## WORK TO COMPLETE
Find the number of lines containing the string "scene" in the data. Answer with the number by itself.

## TASK MATERIAL
▼
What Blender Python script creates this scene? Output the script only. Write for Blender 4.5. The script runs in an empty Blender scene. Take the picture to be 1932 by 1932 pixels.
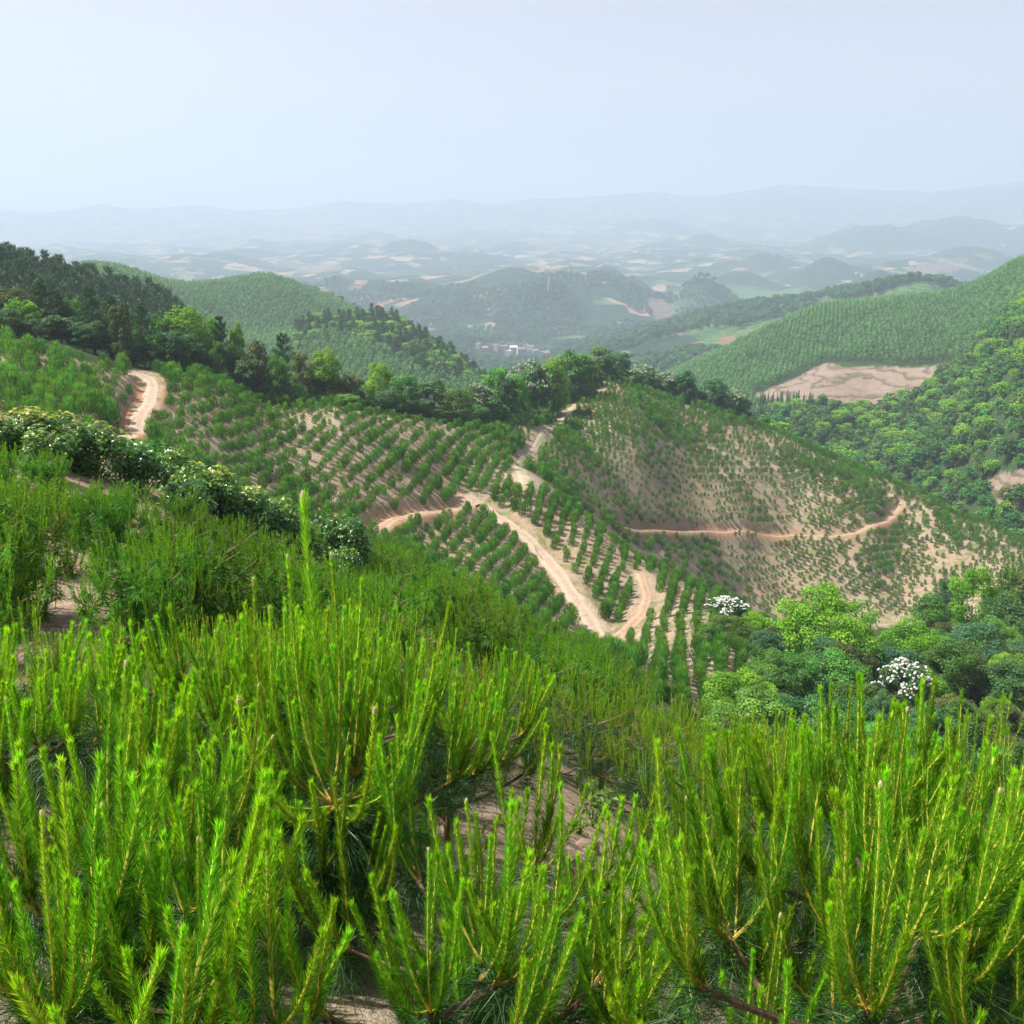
▲
▼
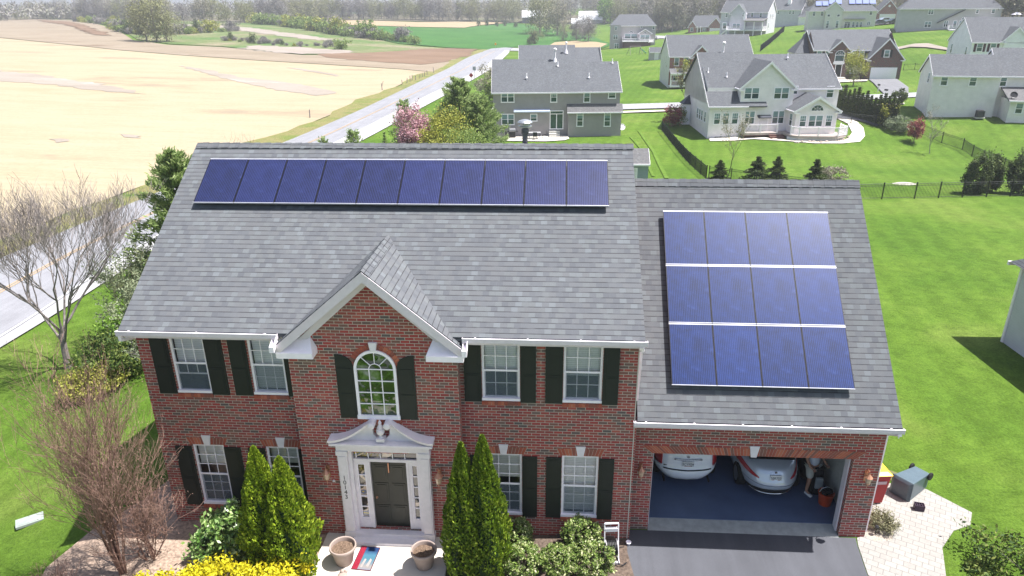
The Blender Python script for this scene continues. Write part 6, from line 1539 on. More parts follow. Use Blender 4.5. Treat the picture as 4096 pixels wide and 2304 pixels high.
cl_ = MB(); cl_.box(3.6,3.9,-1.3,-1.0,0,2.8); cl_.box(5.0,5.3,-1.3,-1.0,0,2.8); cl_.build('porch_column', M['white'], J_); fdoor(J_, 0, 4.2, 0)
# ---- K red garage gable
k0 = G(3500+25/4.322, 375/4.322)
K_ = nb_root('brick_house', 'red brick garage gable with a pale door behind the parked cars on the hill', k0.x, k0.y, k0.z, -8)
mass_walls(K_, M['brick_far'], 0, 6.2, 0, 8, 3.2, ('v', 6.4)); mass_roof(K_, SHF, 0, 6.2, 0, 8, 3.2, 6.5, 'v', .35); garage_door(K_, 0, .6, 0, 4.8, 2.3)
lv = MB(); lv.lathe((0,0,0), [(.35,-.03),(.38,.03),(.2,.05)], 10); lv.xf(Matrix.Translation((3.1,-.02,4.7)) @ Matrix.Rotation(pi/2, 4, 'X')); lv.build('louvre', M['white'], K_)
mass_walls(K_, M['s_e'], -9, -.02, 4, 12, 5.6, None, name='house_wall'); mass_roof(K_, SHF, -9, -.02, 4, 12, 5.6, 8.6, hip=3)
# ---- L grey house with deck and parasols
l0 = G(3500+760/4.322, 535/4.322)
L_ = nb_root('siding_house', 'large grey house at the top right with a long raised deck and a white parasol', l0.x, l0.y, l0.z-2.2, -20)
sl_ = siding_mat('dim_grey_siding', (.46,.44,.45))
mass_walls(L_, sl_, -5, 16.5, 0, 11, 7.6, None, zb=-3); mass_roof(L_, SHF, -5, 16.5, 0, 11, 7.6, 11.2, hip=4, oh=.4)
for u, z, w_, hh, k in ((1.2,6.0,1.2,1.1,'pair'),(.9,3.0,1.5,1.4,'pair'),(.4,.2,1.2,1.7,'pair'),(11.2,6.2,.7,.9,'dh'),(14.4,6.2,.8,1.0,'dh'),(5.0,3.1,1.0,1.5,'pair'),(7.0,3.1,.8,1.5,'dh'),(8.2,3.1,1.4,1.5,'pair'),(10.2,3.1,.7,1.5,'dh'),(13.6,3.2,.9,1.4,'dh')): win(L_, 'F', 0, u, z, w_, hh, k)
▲
## ANSWER
2